**RECORDED DATA**:

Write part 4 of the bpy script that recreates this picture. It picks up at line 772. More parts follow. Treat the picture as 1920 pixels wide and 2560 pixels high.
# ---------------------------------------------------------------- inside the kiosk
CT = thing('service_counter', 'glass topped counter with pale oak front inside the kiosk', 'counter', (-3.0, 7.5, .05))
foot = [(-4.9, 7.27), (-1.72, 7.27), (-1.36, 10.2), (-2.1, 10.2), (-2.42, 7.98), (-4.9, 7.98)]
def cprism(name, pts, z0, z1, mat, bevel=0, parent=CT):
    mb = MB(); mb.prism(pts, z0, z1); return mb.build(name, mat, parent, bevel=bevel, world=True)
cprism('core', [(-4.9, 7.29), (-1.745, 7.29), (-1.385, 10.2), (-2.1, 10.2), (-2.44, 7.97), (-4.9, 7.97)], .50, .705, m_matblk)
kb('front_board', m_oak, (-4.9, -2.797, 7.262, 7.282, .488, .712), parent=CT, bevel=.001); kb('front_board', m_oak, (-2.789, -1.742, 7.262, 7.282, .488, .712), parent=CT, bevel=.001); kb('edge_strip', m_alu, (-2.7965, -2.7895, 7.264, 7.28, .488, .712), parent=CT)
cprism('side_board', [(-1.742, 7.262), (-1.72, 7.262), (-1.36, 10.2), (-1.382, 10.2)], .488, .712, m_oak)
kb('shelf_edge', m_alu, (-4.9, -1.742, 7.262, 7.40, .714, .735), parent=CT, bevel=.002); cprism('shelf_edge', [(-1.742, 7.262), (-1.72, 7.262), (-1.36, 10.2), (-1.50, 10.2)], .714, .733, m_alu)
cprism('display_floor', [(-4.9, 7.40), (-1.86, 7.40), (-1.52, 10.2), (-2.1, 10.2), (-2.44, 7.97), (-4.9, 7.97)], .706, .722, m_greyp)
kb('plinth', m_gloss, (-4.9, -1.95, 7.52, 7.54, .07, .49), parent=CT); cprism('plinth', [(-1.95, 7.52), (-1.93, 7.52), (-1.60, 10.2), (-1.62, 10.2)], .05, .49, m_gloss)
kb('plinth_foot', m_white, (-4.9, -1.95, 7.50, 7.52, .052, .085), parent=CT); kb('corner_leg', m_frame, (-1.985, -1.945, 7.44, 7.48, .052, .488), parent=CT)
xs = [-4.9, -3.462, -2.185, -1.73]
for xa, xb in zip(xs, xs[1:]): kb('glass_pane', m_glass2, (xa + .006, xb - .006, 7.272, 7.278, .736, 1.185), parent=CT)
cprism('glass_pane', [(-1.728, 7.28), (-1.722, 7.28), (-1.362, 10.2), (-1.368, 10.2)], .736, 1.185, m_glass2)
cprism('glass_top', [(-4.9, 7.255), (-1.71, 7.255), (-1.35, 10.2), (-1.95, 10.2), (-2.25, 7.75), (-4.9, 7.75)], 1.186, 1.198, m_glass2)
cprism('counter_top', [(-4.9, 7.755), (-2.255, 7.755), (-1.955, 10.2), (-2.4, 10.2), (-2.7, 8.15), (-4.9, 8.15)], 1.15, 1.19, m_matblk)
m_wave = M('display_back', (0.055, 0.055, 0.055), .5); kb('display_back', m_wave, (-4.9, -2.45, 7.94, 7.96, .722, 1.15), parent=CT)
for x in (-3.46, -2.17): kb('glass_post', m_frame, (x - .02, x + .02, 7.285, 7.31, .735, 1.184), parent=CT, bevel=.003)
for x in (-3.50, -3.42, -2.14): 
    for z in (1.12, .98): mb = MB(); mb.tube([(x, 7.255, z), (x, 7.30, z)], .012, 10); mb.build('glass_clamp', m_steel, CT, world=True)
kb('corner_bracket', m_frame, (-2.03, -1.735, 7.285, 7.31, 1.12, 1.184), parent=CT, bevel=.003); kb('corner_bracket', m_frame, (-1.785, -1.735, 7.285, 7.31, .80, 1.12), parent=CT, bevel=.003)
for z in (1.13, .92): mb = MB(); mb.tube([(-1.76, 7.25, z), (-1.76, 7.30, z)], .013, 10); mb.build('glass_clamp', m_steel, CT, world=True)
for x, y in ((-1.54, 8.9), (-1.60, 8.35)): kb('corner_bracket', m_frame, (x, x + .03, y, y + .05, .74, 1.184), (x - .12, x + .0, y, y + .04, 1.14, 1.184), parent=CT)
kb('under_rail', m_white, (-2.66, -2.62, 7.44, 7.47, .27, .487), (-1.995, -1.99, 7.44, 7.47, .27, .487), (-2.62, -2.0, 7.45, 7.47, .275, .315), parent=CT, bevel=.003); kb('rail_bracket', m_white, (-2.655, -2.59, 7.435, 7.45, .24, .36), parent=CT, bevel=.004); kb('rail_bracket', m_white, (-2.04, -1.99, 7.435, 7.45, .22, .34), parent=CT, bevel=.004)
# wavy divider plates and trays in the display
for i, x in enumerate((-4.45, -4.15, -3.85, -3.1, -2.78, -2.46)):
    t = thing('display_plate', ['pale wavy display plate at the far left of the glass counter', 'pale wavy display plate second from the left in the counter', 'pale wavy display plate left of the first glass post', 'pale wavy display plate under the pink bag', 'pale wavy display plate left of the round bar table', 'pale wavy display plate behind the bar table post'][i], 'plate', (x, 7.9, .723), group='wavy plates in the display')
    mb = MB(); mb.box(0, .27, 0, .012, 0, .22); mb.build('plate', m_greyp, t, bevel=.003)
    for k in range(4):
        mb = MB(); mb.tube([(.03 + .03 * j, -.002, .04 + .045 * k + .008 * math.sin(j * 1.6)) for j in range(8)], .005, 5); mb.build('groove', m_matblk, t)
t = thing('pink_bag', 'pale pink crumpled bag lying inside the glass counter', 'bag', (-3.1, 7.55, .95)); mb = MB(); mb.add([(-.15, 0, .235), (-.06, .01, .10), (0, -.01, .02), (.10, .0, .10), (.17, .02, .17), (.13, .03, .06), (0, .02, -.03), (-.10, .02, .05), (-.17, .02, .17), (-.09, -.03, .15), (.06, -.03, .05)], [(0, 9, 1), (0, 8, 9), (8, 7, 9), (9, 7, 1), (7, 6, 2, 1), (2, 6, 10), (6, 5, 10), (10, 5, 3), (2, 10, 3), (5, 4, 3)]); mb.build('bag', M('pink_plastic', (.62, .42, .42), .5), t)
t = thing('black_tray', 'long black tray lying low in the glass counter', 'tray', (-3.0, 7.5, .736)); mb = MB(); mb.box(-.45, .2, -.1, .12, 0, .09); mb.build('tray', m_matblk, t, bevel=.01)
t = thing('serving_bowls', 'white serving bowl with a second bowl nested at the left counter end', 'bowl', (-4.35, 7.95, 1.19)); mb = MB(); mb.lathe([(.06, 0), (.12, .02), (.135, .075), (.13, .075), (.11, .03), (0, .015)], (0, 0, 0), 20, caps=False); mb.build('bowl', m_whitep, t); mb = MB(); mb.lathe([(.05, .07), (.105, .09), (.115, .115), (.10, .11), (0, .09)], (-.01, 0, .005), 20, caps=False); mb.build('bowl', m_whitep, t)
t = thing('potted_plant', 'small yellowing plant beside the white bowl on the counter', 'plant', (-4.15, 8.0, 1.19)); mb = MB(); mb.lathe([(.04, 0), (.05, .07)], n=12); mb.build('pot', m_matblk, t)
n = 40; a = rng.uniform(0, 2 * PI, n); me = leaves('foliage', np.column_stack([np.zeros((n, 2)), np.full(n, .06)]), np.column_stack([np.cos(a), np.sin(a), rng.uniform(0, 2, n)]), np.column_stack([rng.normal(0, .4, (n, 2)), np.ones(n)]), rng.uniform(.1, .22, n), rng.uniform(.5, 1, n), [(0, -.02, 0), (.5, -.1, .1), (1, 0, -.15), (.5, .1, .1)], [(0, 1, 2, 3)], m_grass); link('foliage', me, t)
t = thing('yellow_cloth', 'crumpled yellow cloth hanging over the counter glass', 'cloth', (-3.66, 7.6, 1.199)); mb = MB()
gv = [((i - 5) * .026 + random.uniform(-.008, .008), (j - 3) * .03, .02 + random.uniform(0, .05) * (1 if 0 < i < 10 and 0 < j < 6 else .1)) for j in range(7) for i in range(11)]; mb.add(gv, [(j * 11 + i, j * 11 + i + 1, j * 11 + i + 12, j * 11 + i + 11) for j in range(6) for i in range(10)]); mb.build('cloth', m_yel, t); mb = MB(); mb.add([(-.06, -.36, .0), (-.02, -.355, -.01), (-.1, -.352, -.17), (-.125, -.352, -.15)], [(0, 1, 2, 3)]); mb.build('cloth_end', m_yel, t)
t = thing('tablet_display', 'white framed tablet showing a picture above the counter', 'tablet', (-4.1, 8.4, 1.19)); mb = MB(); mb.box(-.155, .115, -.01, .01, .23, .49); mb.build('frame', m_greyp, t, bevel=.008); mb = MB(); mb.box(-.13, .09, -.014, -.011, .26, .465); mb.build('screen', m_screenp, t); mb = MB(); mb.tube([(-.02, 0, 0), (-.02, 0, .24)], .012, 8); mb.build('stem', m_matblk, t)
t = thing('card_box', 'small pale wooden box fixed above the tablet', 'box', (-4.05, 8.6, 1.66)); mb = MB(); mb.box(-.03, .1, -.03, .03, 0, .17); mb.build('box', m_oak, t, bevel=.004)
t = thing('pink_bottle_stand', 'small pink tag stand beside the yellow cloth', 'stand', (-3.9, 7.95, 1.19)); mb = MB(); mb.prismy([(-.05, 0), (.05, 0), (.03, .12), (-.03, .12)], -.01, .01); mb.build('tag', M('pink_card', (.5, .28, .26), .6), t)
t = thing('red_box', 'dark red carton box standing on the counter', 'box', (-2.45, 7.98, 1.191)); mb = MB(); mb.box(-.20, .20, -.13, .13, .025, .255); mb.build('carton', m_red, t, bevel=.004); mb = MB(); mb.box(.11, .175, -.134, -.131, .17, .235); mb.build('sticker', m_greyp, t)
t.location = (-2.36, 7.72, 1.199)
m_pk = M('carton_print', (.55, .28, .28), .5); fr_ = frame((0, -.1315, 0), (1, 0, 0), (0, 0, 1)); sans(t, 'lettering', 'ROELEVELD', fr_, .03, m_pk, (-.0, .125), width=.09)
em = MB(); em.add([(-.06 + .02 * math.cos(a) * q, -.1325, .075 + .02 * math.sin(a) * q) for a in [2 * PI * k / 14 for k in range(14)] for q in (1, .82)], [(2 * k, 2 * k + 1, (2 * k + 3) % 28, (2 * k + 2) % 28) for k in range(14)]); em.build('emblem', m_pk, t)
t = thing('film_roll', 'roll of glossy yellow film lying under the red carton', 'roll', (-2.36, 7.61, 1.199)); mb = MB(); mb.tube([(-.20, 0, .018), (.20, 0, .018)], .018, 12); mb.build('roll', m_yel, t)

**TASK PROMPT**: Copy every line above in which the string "picture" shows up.

**ANSWER TO THIS EXERCISE**:
Write part 4 of the bpy script that recreates this picture. It picks up at line 772. More parts follow. Treat the picture as 1920 pixels wide and 2560 pixels high.
t = thing('tablet_display', 'white framed tablet showing a picture above the counter', 'tablet', (-4.1, 8.4, 1.19)); mb = MB(); mb.box(-.155, .115, -.01, .01, .23, .49); mb.build('frame', m_greyp, t, bevel=.008); mb = MB(); mb.box(-.13, .09, -.014, -.011, .26, .465); mb.build('screen', m_screenp, t); mb = MB(); mb.tube([(-.02, 0, 0), (-.02, 0, .24)], .012, 8); mb.build('stem', m_matblk, t)